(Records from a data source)
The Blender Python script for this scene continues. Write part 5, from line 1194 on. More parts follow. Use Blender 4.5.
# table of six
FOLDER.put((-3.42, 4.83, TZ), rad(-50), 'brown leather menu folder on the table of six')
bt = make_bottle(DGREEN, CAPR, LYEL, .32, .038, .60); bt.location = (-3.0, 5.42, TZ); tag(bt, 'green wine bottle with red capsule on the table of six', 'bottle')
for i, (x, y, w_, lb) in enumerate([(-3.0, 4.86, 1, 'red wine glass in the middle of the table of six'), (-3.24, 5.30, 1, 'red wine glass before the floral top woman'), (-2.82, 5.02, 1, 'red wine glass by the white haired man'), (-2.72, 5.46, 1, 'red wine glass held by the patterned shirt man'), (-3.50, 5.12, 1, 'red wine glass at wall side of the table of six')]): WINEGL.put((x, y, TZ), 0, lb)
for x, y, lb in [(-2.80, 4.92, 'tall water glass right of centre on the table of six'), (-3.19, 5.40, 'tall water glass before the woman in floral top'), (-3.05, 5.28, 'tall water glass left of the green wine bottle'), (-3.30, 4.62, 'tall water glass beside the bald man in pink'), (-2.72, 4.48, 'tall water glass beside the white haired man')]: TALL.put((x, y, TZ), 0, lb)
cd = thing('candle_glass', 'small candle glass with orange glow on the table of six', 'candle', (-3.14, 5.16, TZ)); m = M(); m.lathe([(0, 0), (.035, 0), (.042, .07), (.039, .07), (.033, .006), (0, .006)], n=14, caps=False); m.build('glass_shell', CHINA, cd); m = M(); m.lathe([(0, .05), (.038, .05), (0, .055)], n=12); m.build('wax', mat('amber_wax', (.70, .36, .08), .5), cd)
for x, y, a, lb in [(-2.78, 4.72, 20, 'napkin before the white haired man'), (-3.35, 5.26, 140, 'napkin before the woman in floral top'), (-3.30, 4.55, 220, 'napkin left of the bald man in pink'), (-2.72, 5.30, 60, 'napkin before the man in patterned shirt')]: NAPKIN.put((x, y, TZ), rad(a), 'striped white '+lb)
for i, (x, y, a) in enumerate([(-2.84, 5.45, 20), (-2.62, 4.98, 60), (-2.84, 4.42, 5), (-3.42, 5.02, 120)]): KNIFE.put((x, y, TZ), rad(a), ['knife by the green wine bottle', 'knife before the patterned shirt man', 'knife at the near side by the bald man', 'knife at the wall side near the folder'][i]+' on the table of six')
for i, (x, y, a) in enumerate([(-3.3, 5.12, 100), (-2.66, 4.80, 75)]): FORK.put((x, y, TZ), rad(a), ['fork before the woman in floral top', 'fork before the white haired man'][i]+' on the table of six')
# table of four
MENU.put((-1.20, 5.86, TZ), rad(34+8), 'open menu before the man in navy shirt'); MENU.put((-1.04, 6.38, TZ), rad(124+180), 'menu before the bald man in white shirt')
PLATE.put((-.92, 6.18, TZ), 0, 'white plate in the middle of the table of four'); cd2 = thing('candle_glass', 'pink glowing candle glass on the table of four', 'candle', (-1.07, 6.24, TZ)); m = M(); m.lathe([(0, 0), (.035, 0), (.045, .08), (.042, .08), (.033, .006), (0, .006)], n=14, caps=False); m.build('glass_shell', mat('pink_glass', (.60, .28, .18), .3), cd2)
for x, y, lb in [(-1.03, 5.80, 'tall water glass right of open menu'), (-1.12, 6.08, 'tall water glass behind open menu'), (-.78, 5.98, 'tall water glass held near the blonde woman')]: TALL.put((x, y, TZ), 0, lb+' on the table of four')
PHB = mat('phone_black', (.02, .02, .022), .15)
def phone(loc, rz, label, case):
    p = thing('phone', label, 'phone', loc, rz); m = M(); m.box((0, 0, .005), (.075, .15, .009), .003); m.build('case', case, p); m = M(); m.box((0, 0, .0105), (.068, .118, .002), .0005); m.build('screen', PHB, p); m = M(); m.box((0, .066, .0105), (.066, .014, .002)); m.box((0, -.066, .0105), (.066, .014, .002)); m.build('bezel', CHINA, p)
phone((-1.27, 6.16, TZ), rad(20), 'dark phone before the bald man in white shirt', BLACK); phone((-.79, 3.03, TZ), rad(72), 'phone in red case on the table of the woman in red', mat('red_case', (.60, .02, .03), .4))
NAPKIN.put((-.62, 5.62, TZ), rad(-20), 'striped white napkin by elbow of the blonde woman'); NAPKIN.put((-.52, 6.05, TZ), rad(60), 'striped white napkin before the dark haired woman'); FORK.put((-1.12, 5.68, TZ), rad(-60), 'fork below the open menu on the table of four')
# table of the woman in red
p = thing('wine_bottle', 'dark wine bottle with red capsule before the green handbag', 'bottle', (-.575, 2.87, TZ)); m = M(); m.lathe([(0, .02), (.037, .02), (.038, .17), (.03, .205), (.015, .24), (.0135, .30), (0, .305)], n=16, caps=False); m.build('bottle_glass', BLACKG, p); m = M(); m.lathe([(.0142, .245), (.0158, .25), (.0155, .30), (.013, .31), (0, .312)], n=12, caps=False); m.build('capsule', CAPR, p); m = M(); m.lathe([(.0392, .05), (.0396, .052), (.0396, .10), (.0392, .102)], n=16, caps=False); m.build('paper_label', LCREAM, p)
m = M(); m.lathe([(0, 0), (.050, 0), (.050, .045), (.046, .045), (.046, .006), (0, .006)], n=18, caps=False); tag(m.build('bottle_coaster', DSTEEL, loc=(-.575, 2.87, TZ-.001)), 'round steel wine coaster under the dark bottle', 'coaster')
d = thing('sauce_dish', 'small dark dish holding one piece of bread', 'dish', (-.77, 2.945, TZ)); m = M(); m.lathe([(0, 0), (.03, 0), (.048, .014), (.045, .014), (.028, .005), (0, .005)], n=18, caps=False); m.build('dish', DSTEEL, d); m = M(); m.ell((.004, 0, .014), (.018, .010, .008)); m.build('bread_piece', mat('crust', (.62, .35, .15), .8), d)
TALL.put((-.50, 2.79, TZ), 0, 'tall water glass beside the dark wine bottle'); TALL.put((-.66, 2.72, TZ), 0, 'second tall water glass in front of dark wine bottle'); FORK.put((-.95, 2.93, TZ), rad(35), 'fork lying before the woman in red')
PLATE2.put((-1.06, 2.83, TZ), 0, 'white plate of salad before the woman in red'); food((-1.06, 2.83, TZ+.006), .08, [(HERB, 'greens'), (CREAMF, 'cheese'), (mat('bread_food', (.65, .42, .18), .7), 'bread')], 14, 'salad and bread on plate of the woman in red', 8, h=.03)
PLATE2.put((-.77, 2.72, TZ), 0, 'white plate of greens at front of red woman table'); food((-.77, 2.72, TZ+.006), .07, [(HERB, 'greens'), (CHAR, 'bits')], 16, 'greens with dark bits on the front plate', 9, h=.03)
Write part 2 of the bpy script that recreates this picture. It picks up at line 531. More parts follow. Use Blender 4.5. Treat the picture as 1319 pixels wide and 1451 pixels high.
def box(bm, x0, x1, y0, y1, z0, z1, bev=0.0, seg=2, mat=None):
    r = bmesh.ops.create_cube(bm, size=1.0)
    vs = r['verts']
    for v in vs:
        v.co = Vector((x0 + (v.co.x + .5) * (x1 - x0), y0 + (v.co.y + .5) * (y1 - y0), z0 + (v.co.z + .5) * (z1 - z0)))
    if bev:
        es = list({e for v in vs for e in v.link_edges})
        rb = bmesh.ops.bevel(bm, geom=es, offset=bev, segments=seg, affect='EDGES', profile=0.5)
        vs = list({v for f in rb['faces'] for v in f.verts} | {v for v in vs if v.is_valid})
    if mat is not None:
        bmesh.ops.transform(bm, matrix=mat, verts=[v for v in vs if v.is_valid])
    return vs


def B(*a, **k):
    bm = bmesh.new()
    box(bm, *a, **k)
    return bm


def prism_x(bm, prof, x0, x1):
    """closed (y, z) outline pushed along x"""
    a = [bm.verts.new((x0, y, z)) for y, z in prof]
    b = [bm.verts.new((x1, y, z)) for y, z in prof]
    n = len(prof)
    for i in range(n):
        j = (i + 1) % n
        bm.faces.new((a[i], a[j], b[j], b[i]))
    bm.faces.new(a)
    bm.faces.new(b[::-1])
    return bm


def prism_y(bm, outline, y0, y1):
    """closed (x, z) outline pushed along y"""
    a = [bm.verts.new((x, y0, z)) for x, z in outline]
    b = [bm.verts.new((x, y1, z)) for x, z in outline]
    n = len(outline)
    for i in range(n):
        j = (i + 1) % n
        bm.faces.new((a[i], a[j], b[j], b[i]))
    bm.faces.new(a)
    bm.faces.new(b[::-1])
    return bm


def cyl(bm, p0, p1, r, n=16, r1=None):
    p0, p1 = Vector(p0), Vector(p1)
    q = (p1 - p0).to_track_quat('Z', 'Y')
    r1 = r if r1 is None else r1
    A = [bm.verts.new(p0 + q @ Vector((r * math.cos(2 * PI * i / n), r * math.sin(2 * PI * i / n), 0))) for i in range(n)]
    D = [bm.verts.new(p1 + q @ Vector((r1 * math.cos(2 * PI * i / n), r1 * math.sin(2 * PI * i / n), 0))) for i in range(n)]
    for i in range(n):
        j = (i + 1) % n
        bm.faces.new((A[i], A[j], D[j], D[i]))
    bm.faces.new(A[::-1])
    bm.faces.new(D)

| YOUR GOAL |
Select and copy every line of the listing with the word "More".

| EXPECTED ANSWER |
The Blender Python script for this scene continues. Write part 5, from line 1194 on. More parts follow. Use Blender 4.5.
Write part 2 of the bpy script that recreates this picture. It picks up at line 531. More parts follow. Use Blender 4.5. Treat the picture as 1319 pixels wide and 1451 pixels high.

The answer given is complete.